Note: To update any details in the records at the REs end, the relevant documents must be submitted to the REs within 30 days of updating the details.


Customer Due Diligence


Another welcome addition under the amendments is the permission for REs to retrieve records and/or information by downloading them from the Central KYC Records Registry (KYCR) after getting the customer’s and the KYC identifier’s explicit approval.
Although KYC Directions had already defined a method for regulated entities to download data related to customer due diligence (CDD) from CKYCR and permitted REs to rely on such data acquired from another RE from the said CKYCR registry, the new amendments allow REs to acquire such details themselves when they need to open a customer account.

Enhanced Due Diligence


The enhanced due diligence measures introduced under the Master Directions include but are not limited to the following:

  • REs must verify customer’s current address details before allowing operation in the account.
  • REs shall verify the Permanent Account Number (PAN) they obtain from the customers.
  • The accounts opened in non-face-to-face mode shall be strictly monitored using digital methods like CKYCR, digital locker and non-digital methods such as copies of passport, driving license, etc.

Adoption Obligations related to WMD Act


REs must make sure to duly comply with the requirements under the Government Order dated 30 January 2023, including (1) restricting any transactions related to the individuals or entities on the WMD Act’s sanctions list, (2) sending the entire details of such transaction attempts to the Central Nodal Office and the Reserve Bank of India, (3) verifying customers by referring to the sanctions list, and (4) taking apt actions to freeze and unfreeze their assets.

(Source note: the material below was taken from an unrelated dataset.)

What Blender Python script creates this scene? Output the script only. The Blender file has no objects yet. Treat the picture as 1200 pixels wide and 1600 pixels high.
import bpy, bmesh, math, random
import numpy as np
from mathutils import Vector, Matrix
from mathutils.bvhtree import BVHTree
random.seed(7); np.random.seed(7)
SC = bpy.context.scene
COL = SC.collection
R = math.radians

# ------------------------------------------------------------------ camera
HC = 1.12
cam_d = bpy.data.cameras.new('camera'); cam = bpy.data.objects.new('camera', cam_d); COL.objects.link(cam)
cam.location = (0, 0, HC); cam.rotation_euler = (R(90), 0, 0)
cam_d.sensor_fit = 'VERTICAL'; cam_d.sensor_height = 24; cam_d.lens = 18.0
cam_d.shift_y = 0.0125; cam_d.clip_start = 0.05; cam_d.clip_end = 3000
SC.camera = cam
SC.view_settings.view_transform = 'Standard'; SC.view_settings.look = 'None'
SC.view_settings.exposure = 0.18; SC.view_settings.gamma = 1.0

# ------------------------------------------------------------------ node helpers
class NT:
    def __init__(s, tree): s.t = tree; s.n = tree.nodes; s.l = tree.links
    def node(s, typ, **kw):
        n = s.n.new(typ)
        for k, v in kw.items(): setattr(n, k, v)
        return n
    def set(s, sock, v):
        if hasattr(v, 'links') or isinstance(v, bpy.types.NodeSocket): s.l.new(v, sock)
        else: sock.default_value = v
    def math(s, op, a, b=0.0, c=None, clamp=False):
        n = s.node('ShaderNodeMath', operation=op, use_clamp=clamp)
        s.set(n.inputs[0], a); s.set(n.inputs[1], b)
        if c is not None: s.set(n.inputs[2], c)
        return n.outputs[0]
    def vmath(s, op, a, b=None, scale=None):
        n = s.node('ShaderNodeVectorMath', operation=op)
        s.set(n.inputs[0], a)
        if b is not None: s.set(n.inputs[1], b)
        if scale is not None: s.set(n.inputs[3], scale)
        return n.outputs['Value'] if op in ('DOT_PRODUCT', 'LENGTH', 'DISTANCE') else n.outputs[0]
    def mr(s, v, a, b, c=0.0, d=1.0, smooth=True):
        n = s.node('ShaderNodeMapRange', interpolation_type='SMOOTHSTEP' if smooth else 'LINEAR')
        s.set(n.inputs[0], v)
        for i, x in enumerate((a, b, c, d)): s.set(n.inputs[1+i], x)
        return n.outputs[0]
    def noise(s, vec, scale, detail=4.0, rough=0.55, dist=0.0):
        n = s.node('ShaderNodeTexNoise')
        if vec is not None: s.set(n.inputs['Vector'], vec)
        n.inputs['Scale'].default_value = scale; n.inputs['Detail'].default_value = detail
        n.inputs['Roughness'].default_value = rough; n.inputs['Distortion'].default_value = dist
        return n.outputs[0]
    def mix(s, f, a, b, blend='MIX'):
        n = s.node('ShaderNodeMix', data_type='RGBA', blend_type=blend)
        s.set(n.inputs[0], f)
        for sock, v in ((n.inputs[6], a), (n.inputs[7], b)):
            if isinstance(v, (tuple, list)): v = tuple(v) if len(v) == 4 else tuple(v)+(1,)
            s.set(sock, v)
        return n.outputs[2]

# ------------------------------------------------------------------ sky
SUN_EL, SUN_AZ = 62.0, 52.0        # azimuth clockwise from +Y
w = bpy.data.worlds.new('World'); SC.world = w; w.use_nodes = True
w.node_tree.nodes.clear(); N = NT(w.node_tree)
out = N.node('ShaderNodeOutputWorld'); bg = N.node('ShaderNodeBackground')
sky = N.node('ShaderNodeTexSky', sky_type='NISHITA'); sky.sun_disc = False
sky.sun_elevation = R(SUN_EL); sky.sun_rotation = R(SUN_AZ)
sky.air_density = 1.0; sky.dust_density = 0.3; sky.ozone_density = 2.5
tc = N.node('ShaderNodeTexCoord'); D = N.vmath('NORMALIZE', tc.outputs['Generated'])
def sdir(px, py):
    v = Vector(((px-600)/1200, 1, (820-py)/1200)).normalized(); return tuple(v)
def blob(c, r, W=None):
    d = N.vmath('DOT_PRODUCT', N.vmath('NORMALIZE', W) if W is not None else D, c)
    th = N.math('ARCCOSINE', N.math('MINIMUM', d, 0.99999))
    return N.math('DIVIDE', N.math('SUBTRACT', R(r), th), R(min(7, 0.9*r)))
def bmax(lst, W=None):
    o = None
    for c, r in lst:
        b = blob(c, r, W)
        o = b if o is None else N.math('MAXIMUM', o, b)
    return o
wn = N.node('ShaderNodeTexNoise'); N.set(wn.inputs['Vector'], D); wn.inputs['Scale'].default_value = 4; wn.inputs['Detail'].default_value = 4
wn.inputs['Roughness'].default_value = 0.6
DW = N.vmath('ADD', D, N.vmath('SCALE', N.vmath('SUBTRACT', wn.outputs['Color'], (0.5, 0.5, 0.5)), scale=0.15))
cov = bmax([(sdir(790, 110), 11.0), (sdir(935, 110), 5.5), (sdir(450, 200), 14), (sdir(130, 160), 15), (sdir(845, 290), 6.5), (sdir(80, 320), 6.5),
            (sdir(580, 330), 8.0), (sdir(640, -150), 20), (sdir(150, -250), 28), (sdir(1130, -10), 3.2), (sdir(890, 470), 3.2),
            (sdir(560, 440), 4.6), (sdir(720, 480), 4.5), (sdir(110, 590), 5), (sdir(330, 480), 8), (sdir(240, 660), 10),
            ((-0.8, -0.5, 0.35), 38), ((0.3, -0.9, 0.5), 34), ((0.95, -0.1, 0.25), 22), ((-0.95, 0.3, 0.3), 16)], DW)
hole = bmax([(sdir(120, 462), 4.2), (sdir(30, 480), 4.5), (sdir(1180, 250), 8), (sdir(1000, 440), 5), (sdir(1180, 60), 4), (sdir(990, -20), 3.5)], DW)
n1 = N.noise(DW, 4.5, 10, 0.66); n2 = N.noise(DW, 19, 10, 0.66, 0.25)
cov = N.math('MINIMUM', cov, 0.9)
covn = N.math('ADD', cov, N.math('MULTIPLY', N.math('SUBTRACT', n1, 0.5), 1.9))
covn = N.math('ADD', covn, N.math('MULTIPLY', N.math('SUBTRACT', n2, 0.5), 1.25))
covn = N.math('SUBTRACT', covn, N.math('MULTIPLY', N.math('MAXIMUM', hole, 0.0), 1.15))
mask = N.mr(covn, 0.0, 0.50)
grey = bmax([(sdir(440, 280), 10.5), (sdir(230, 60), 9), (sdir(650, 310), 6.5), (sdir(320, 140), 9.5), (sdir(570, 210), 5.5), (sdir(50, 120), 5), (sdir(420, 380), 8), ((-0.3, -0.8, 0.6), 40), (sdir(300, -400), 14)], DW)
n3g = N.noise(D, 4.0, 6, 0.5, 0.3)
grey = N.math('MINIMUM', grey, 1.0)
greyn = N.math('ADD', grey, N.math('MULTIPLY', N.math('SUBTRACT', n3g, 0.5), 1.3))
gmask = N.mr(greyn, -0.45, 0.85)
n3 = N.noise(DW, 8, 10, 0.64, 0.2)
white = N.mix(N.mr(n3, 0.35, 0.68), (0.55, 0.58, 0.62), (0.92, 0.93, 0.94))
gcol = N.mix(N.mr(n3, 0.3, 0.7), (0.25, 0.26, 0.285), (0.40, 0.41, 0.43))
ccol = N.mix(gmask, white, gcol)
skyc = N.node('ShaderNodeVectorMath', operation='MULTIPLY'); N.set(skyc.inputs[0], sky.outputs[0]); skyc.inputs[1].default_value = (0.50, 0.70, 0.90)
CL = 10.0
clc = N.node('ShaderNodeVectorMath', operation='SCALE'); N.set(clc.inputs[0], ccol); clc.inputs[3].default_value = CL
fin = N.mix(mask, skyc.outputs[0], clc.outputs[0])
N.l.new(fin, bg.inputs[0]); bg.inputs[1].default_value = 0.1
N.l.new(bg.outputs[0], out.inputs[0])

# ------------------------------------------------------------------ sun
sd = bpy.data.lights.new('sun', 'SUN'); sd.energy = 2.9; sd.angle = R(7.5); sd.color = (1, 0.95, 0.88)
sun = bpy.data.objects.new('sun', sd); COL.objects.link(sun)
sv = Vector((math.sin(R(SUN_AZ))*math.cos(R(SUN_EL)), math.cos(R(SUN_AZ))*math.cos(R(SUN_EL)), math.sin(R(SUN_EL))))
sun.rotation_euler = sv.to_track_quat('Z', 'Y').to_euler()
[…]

Adopting Technology and Innovation


Under the amendments, Registered Entities need to adopt technology innovations to monitor risks and conduct sanctions requirements screening daily. Such entities are also advised to use or develop technological solutions for purposes such as effective delivery of products, evaluating and managing risks, and to undertake due diligence steps for non-face-to-face customer accounts.

Conclusion


The Master Directions’ amendments were made by the RBI in order to promote apt implementation of legal, regulatory and operational steps to tackle money laundering and terrorist financing activities. These amendments shall help individuals regularly update their details, if required, while also helping the authorities prevent any unethical financial activities.